Supported by the AFL-CIO, which is suffering from a steadily declining membership, some congressmen are losing their sense of proportion. For example, at the above-mentioned seminar, held under the auspices of the Institute for International Economics here, Sen. John Heinz (R-Pa.) said that rising Japanese exports "make people mad." If unchallenged, he said, "something sudden, dramatic and unstoppable will take place. So don't retaliate against the world, retaliate against Japan: They deserve it!"

Heinz's words chilled a good number of trade experts in the audience. The aggressive tone seemed more compatible with another era when, if other nations didn't do our bidding, we would resort to gunboat diplomacy, or worse. (Okita said in one conversation that the degree of hostility was what one might expect in a prewar atmosphere.)

In fact, the Japanese trade surplus has many causes, of which their barriers to imports of manufactured goods -- while significant -- form only one element. A major problem is the excessively high level of the dollar, which makes Japanese goods cheaper and American goods more expensive in world markets. Another problem -- for other countries -- is that Japan makes high-quality goods, and knows how to market them.
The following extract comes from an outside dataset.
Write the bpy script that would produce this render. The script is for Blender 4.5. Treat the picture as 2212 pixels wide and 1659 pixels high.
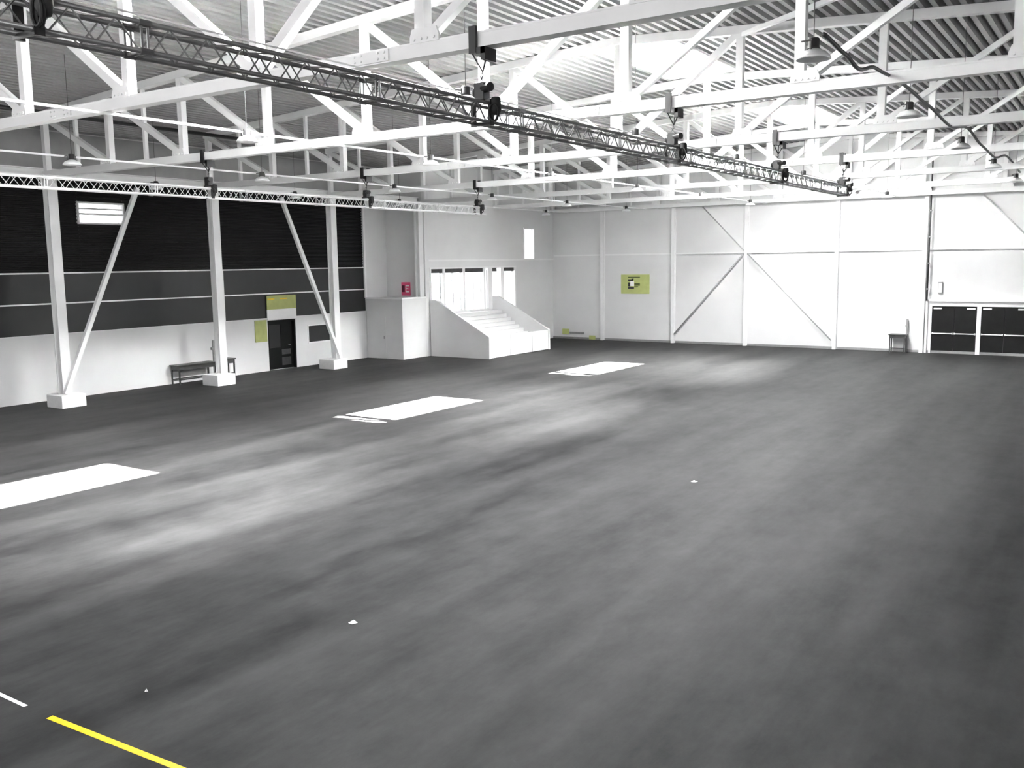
import bpy, bmesh, math, random
from mathutils import Vector, Matrix
random.seed(7)
S = bpy.context.scene
COL = S.collection
for o in list(bpy.data.objects): bpy.data.objects.remove(o)

# ------------------------------------------------------------------ camera
cam_d = bpy.data.cameras.new('camera'); cam = bpy.data.objects.new('camera', cam_d); COL.objects.link(cam)
cam_d.sensor_fit = 'HORIZONTAL'; cam_d.sensor_width = 36.0
cam_d.lens = 2002.36 / 2212 * 36.0
cam_d.clip_start = 0.05; cam_d.clip_end = 300
YAW, PITCH, ROLL = 0.58964, 0.13057, -0.01382
cy, sy, cp, sp = math.cos(YAW), math.sin(YAW), math.cos(PITCH), math.sin(PITCH)
Fv = Vector((-sy*cp, cy*cp, -sp)); Rv = Vector((cy, sy, 0)); Uv = Rv.cross(Fv)
cr, sr = math.cos(ROLL), math.sin(ROLL)
Rr = Rv*cr + Uv*sr; Ur = -Rv*sr + Uv*cr
M3 = Matrix((Rr, Ur, -Fv)).transposed()
cam.matrix_world = Matrix.Translation((0, 0, 4.5)) @ M3.to_4x4()
S.camera = cam

# ------------------------------------------------------------------ light
S.view_settings.view_transform = 'Standard'; S.view_settings.look = 'None'
S.view_settings.gamma = 1.0; S.view_settings.use_curve_mapping = False
S.view_settings.exposure = 4.0
W = bpy.data.worlds.new('daylight'); S.world = W; W.use_nodes = True
bg = W.node_tree.nodes['Background']; bg.inputs[0].default_value = (0.97, 0.98, 1.0, 1); bg.inputs[1].default_value = 8.0
sun_d = bpy.data.lights.new('sun', 'SUN'); sun_d.energy = 80.0; sun_d.angle = math.radians(0.6); sun_d.color = (1, 0.98, 0.95)
sun = bpy.data.objects.new('sun', sun_d); COL.objects.link(sun)
sun.rotation_euler = Vector((-7.05, -3.6, -10.4)).to_track_quat('-Z', 'Y').to_euler(); sun.location = (20, 20, 30)
# second wide sun lamp, added for the soft glow around the floor patches
halo_d = bpy.data.lights.new('halo_sun', 'SUN'); halo_d.energy = 23.0; halo_d.angle = math.radians(62)
halo = bpy.data.objects.new('halo_sun', halo_d); COL.objects.link(halo); halo.rotation_euler = sun.rotation_euler; halo.location = (22, 20, 30)
S.cycles.max_bounces = 10; S.cycles.diffuse_bounces = 7; S.cycles.glossy_bounces = 4; S.cycles.transparent_max_bounces = 12
S.cycles.sample_clamp_indirect = 12.0
S.cycles.use_denoising = True
S.cycles.caustics_reflective = False; S.cycles.caustics_refractive = False

def portal(loc, direction, sx, sy_):
    d = bpy.data.lights.new('sky_portal', 'AREA'); d.shape = 'RECTANGLE'; d.size = sx; d.size_y = sy_
    d.cycles.is_portal = True
    o = bpy.data.objects.new('sky_portal', d); COL.objects.link(o); o.location = loc
    o.rotation_euler = Vector(direction).to_track_quat('-Z', 'Y').to_euler()

def daylight(name, loc, direction, sx, sy_, radiance):
    "added fill lamp in front of a solid wall out of view"
    d = bpy.data.lights.new(name, 'AREA'); d.shape = 'RECTANGLE'; d.size = sx; d.size_y = sy_; d.energy = radiance*math.pi*sx*sy_
    o = bpy.data.objects.new(name, d); COL.objects.link(o); o.location = loc
    o.rotation_euler = Vector(direction).to_track_quat('-Z', 'Y').to_euler()
daylight('side_fill', (5.25, 37, 4.0), (-1,0,-.4), 18, 5, .1)  # unseen fill lamp added to brighten faces turned to the right
daylight('rear_fill', (-12, -2.93, 7.7), (0,1,0), 25, 3, .55)  # fill lamp added behind the camera to brighten the roof trusses

# ------------------------------------------------------------------ hall dimensions (metres)
BAY = 6.147; Y1 = 16.513
TR = [Y1 + k*BAY for k in range(-2, 6)]          # roof truss lines
TR[7] = 46.85                                   # the last one stands against the far wall
XL, XC, YF = -30.77, -28.5, 47.09               # left wall face, left column line, far wall face
XR = 5.4; YB = -3.0
PAN = 3.33; X0 = -28.3
RIDGE = X0 + 5*PAN
def deck_z(x): return 10.32 - 0.06*abs(x - RIDGE)
SKY_X = (-12.65, -10.45)
SKY_Y = [(10.85 + 2*BAY*k, 15.95 + 2*BAY*k) for k in range(0, 3)]

# ------------------------------------------------------------------ materials
def mat(name, col, rough=0.5, metal=0.0, var=0.06, scale=6.0, spec=0.5, bump=0.0):
    m = bpy.data.materials.new(name); m.use_nodes = True; nt = m.node_tree
    b = nt.nodes['Principled BSDF']; b.inputs['Roughness'].default_value = rough; b.inputs['Metallic'].default_value = metal
    b.inputs['Specular IOR Level'].default_value = spec
    tc = nt.nodes.new('ShaderNodeTexCoord'); n = nt.nodes.new('ShaderNodeTexNoise'); n.inputs['Scale'].default_value = scale; n.inputs['Detail'].default_value = 4
    nt.links.new(tc.outputs['Object'], n.inputs['Vector'])
    r = nt.nodes.new('ShaderNodeValToRGB')
    r.color_ramp.elements[0].position = 0.3; r.color_ramp.elements[1].position = 0.7
    r.color_ramp.elements[0].color = tuple(c*(1-var) for c in col) + (1,)
    r.color_ramp.elements[1].color = tuple(min(1, c*(1+var)) for c in col) + (1,)
    nt.links.new(n.outputs['Fac'], r.inputs['Fac']); nt.links.new(r.outputs['Color'], b.inputs['Base Color'])
    if bump:
        bp = nt.nodes.new('ShaderNodeBump'); bp.inputs['Strength'].default_value = bump; bp.inputs['Distance'].default_value = 0.01
        nt.links.new(n.outputs['Fac'], bp.inputs['Height']); nt.links.new(bp.outputs['Normal'], b.inputs['Normal'])
    return m
def g(v): return (v, v, v)
M = {
 'wall': mat('white_wall_paint', g(.70), .6, var=.02, scale=.8),
 'steel': mat('white_painted_steel', g(.80), .45, var=.02, scale=2),
 'deck': mat('pale_metal_deck', g(.35), .45, var=.04, scale=1.5),
 'clad': mat('black_cladding', g(.003), .6, var=.25, scale=2, spec=.2),
 'band': mat('dark_grey_panel', g(.009), .35, var=.2, scale=1.2),
 'upper': mat('grey_upper_panel', g(.34), .5, var=.08, scale=1.5),
 'brace': mat('pale_grey_rod_paint', g(.42), .5, var=.04),
 'rail': mat('light_rail_paint', g(.75), .4),
 'conc': mat('white_concrete', g(.78), .7, var=.04, scale=9, bump=.2),
 'block': mat('pale_block_paint', g(.60), .6, var=.03, scale=1),
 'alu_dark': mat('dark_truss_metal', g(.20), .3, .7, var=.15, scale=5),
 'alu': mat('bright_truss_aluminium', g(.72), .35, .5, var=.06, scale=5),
 'black': mat('black_enamel', g(.012), .4, var=.3, scale=10),
 'rubber': mat('black_rubber', g(.01), .7, var=.3, scale=10),
 'door': mat('black_door_paint', g(.006), .5, var=.3, scale=2, spec=.2),
 'dkgrey': mat('dark_grey_metal', g(.06), .45, .3, var=.15, scale=8),
 'grey': mat('mid_grey_metal', g(.3), .45, .3, var=.08, scale=8),
 'lamp': mat('white_lamp_enamel', g(.85), .3, var=.01),
 'yellow': mat('yellow_green_sign', (.37, .40, .14), .5, var=.08, scale=4),
 'yellow_pale': mat('pale_yellow_sign', (.50, .56, .20), .5, var=.06, scale=4),
 'tape': mat('yellow_floor_tape', (.80, .52, .01), .5, var=.12, scale=5),
 'tape_w': mat('white_floor_tape', g(.7), .5, var=.1, scale=8),
 'red': mat('red_sign', (.75, .10, .22), .5, var=.05),
 'dkred': mat('dark_red_sign', (.12, .005, .03), .5, var=.05),
 'white': mat('white_vinyl', g(.85), .5, var=.02),
 'olive': mat('dark_olive_print', (.10, .13, .03), .6, var=.1),
 'paper': mat('white_paper', g(.85), .8, var=.04, scale=30),
 'table': mat('dark_laminate', g(.035), .4, var=.25, scale=5),
 'galv': mat('galvanised_rod', g(.55), .35, .6, var=.08, scale=8),
}
def floor_mat():
    m = bpy.data.materials.new('dark_asphalt_floor'); m.use_nodes = True; nt = m.node_tree
    b = nt.nodes['Principled BSDF']
    tc = nt.nodes.new('ShaderNodeTexCoord')
    def noise(sc, scale, det, rough=.6):
        mp = nt.nodes.new('ShaderNodeMapping'); mp.inputs['Scale'].default_value = sc
        nt.links.new(tc.outputs['Object'], mp.inputs['Vector'])
        n = nt.nodes.new('ShaderNodeTexNoise'); n.inputs['Scale'].default_value = scale; n.inputs['Detail'].default_value = det; n.inputs['Roughness'].default_value = rough
        nt.links.new(mp.outputs['Vector'], n.inputs['Vector']); return n
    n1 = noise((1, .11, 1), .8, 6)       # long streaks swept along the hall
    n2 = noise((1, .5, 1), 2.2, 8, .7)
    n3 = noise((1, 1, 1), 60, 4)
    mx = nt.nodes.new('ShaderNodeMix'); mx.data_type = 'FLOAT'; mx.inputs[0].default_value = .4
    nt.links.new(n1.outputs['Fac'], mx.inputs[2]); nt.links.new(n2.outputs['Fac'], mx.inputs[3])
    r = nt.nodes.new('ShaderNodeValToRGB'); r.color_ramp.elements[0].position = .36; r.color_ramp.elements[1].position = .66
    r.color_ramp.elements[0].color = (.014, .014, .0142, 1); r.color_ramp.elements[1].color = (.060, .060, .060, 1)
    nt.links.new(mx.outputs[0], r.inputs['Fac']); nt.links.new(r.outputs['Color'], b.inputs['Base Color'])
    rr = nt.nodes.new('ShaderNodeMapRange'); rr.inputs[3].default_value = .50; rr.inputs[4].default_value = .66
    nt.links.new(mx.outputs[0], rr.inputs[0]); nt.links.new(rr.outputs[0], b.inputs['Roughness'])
    b.inputs['Specular IOR Level'].default_value = .07
    bp = nt.nodes.new('ShaderNodeBump'); bp.inputs['Strength'].default_value = .25; bp.inputs['Distance'].default_value = .004
    nt.links.new(n3.outputs['Fac'], bp.inputs['Height']); nt.links.new(bp.outputs['Normal'], b.inputs['Normal'])
    return m
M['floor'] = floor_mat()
def pane_mat(name, frosted, tint=.96):
    m = bpy.data.materials.new(name); m.use_nodes = True; nt = m.node_tree
    for n in list(nt.nodes): nt.nodes.remove(n)
    out = nt.nodes.new('ShaderNodeOutputMaterial'); mix = nt.nodes.new('ShaderNodeMixShader')
    tr = nt.nodes.new('ShaderNodeBsdfTransparent'); tr.inputs[0].default_value = (tint, tint, tint, 1)
    lw = nt.nodes.new('ShaderNodeLayerWeight'); pw = nt.nodes.new('ShaderNodeMath'); pw.operation = 'POWER'; pw.inputs[1].default_value = 4
    nt.links.new(lw.outputs['Facing'], pw.inputs[0]); fr = nt.nodes.new('ShaderNodeMath'); fr.operation = 'MULTIPLY_ADD'; fr.inputs[1].default_value = .35; fr.inputs[2].default_value = .03; nt.links.new(pw.outputs[0], fr.inputs[0])
    tc = nt.nodes.new('ShaderNodeTexCoord'); no = nt.nodes.new('ShaderNodeTexNoise'); no.inputs['Scale'].default_value = 3
    nt.links.new(tc.outputs['Object'], no.inputs['Vector'])
    if frosted:
        second = nt.nodes.new('ShaderNodeBsdfTranslucent'); second.inputs[0].default_value = (.12, .12, .12, 1); mix.inputs[0].default_value = .6
    else:
        second = nt.nodes.new('ShaderNodeBsdfGlossy'); nt.links.new(fr.outputs[0], mix.inputs[0])
        mr = nt.nodes.new('ShaderNodeMapRange'); mr.inputs[3].default_value = .02; mr.inputs[4].default_value = .06
        nt.links.new(no.outputs['Fac'], mr.inputs[0]); nt.links.new(mr.outputs[0], second.inputs['Roughness'])
    nt.links.new(tr.outputs[0], mix.inputs[1]); nt.links.new(second.outputs[0], mix.inputs[2]); nt.links.new(mix.outputs[0], out.inputs[0])
    return m
M['glass'] = pane_mat('clear_glass', False); M['frost'] = pane_mat('frosted_glass', True, .2); M['tinted'] = pane_mat('tinted_glass', False, .2)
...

And finally, a large element of the unemployment in the United States that the AFL-CIO reflexively blames on Japanese competition is due to the fact that many corporations have shut down operations here and moved them abroad. In part, this has been a response to the fact that some unions have priced themselves out of the market.

A new Brookings Institution study shows that almost 15 percent of manufactured imports consist of U.S. components that have been assembled abroad. Offshore assembly -- at the moment, Mexico, Haiti and Colombia are the leaders -- means the loss of jobs for lower-skilled assembly jobs in the United States. This process is going to continue, and the Brookings report suggests that Congress should undertake a "large-scale investment in upgrading the U.S. work force."

That would be an intelligent response to the international reorganization of markets, especially for high-tech markets. The resort to protectionism, through import surcharges, quotas or other devices, is not.

But emotion, rather than reason, is in control in Washington today. The basic corrective for the trade deficit -- a significant reduction of the $200 billion budget deficit that would bring both interest rates and the dollar down -- looks to be out of reach. Those who push the surcharge have a more specific objective: Stick it to the Japanese.